**Your instructions**
Your task is to write out the lines from the line containing "b = MB(); b.box(XA, XB, BYy" through the last line of the material, exactly.

☆ ☆ ☆ ☆ ☆

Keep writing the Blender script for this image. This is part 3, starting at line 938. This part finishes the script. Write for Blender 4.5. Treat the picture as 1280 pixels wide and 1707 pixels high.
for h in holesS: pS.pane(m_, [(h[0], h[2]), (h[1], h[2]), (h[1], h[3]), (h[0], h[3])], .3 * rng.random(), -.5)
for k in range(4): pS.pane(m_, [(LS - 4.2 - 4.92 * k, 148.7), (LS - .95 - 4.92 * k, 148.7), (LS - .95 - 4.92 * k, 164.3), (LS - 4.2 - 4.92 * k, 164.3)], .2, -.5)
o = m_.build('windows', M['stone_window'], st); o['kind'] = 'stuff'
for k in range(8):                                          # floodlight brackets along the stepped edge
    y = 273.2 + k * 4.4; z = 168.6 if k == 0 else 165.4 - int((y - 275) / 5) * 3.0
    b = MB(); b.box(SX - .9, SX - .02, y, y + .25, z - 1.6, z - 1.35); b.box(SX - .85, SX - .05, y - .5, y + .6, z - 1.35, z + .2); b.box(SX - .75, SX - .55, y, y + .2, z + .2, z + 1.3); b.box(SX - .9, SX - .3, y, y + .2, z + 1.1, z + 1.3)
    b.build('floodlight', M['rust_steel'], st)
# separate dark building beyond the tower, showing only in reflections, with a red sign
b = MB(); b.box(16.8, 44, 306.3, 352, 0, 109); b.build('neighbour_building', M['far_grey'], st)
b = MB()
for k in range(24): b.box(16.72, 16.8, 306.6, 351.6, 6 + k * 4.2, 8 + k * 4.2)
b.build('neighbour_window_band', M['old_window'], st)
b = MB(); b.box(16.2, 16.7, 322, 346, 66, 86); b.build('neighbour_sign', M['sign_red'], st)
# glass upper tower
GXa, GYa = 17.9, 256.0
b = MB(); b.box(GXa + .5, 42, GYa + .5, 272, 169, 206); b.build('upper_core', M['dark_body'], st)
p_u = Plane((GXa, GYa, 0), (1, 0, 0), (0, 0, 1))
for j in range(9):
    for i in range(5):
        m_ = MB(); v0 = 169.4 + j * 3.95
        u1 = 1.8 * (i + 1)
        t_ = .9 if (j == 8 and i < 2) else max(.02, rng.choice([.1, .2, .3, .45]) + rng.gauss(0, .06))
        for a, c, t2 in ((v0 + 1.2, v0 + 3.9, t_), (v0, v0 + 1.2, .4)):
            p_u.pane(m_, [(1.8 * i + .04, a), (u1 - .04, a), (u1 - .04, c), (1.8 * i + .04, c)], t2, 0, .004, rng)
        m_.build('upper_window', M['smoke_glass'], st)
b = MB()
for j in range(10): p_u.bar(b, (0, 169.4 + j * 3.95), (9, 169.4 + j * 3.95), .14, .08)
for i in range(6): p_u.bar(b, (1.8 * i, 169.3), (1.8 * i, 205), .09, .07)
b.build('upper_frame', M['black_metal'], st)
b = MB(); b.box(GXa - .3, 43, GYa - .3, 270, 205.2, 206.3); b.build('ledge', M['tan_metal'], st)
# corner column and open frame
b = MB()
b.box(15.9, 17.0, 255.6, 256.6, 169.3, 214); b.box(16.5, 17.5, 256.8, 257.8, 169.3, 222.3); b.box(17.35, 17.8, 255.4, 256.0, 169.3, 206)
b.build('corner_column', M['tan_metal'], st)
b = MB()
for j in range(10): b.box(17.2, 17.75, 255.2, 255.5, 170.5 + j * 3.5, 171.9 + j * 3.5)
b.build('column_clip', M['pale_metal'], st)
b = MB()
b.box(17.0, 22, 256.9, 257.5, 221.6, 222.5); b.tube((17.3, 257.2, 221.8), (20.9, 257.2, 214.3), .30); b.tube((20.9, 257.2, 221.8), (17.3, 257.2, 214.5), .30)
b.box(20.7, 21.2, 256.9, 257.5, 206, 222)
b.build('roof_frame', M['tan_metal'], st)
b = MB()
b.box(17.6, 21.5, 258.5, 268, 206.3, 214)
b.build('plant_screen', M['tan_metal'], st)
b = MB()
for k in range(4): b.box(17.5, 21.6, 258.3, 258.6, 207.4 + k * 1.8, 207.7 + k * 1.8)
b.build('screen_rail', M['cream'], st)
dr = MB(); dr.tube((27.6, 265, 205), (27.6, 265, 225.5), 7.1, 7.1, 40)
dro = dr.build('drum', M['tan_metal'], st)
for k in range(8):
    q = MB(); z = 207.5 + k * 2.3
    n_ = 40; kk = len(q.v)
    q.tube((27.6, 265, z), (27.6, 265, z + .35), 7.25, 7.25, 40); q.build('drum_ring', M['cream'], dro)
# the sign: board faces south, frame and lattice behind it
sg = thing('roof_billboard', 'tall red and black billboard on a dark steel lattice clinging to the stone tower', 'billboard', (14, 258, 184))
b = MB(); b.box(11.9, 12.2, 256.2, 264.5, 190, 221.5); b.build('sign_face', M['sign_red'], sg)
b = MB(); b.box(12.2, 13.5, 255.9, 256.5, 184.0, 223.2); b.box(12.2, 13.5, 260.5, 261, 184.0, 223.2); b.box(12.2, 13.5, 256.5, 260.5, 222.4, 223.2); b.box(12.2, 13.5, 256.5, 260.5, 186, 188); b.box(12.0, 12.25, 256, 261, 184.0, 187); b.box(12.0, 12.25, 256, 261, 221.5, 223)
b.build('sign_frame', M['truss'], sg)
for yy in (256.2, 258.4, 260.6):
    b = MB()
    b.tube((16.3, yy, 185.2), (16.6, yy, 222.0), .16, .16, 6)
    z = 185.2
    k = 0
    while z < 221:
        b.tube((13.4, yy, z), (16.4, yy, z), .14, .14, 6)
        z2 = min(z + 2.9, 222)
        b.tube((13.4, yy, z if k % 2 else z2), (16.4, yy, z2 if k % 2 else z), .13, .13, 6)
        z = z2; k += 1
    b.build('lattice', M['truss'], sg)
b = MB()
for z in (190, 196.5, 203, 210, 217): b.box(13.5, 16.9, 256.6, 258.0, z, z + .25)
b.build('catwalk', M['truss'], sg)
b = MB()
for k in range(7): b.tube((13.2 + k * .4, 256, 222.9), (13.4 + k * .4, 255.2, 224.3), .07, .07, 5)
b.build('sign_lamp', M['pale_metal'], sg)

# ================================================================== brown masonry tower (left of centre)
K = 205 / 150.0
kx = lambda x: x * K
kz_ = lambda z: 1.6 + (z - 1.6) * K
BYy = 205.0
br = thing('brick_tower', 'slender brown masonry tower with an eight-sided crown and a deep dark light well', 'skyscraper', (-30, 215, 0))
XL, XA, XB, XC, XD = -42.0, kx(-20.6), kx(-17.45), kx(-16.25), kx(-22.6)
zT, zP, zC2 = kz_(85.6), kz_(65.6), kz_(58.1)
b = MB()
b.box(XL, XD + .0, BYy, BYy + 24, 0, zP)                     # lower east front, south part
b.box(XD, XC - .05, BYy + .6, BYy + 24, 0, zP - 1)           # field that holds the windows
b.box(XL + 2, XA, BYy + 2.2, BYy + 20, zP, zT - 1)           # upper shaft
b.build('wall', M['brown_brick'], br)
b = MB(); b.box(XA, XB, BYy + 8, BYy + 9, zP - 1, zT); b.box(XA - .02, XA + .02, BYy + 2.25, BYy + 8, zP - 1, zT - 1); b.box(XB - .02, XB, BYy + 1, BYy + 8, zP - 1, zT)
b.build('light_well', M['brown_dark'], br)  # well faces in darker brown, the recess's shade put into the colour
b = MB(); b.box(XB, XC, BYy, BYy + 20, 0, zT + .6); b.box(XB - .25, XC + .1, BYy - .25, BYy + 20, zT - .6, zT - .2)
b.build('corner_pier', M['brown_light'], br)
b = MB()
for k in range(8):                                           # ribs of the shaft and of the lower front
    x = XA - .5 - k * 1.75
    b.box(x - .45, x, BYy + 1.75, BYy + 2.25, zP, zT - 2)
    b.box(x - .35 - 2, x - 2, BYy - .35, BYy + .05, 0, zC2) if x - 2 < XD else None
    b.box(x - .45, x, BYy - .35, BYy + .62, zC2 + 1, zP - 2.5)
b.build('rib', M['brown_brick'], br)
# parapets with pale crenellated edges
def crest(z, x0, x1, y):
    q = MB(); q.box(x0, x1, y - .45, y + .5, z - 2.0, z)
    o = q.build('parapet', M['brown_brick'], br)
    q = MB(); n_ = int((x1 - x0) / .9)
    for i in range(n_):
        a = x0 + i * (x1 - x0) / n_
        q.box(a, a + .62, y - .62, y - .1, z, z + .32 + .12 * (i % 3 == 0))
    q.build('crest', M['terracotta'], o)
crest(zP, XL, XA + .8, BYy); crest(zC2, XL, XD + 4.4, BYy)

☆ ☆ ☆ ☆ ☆

**Correct output**
b = MB(); b.box(XA, XB, BYy + 8, BYy + 9, zP - 1, zT); b.box(XA - .02, XA + .02, BYy + 2.25, BYy + 8, zP - 1, zT - 1); b.box(XB - .02, XB, BYy + 1, BYy + 8, zP - 1, zT)
b.build('light_well', M['brown_dark'], br)  # well faces in darker brown, the recess's shade put into the colour
b = MB(); b.box(XB, XC, BYy, BYy + 20, 0, zT + .6); b.box(XB - .25, XC + .1, BYy - .25, BYy + 20, zT - .6, zT - .2)
b.build('corner_pier', M['brown_light'], br)
b = MB()
for k in range(8):                                           # ribs of the shaft and of the lower front
    x = XA - .5 - k * 1.75
    b.box(x - .45, x, BYy + 1.75, BYy + 2.25, zP, zT - 2)
    b.box(x - .35 - 2, x - 2, BYy - .35, BYy + .05, 0, zC2) if x - 2 < XD else None
    b.box(x - .45, x, BYy - .35, BYy + .62, zC2 + 1, zP - 2.5)
b.build('rib', M['brown_brick'], br)
# parapets with pale crenellated edges
def crest(z, x0, x1, y):
    q = MB(); q.box(x0, x1, y - .45, y + .5, z - 2.0, z)
    o = q.build('parapet', M['brown_brick'], br)
    q = MB(); n_ = int((x1 - x0) / .9)
    for i in range(n_):
        a = x0 + i * (x1 - x0) / n_
        q.box(a, a + .62, y - .62, y - .1, z, z + .32 + .12 * (i % 3 == 0))
    q.build('crest', M['terracotta'], o)
crest(zP, XL, XA + .8, BYy); crest(zC2, XL, XD + 4.4, BYy)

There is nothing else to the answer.